[WWI] Nicknames

pfalzdvii at comcast.net pfalzdvii at comcast.net
Tue May 5 14:48:41 EDT 2009



The "Tin Donkey" was not the J.I , or the D.I, it was the  first Junkers experimental prototype circa 1915. A early Brit was called the 'tin whistle', and for fictional nicknames, you forgot the most famous of all the Fokker D.VIII-"Flying Razor", The DFW B's were called "flying Banana " ( due to the wing shape). The Germans used 'mobelwagen' several times, in both wars, for anything bi g and bulky. 

  



Merrill 





----- Original Message ----- 
From: "Tom Mason" <tom.mason at charter.net> 
To: "World War I Modeling Mailing List" <wwi at wwi-models.org> 
Sent: Tuesday, May 5, 2009 6:59:10 AM GMT -06:00 US/Canada Central 
Subject: Re: [WWI] Nicknames 


Come to think of it the Germans had a few like the DFWT28 "floh" and wasn't the Junkers D.I called a donkey or something like that? 

T.O.M. 


----- Original Message ----- 
From: Crawford Neil 
To: 'World War I Modeling Mailing List' 
Sent: Tuesday, May 05, 2009 6:53 AM 
Subject: Re: [WWI] Nicknames 






The whispering death was the F4U Corsair    

Have to say that I think that's just allied propaganda! Same as the Beaufighter in Britain. 

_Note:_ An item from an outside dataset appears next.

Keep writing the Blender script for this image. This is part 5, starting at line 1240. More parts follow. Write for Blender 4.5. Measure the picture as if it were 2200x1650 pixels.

  and Curtiss called al there airplanes hawk or some derivation of it as goshawk etc.   

Yes thats why Demon was so wrong, they started calling them that after the war 
when someone read  Demon instead of Demonstrator! 

  To get back to OT as someone mentioned before the Germans didn't seem to have the penchant for names much less derogatory names as did the British. 

T.O.M. 


 There was the Walfisch, or was that a British invention?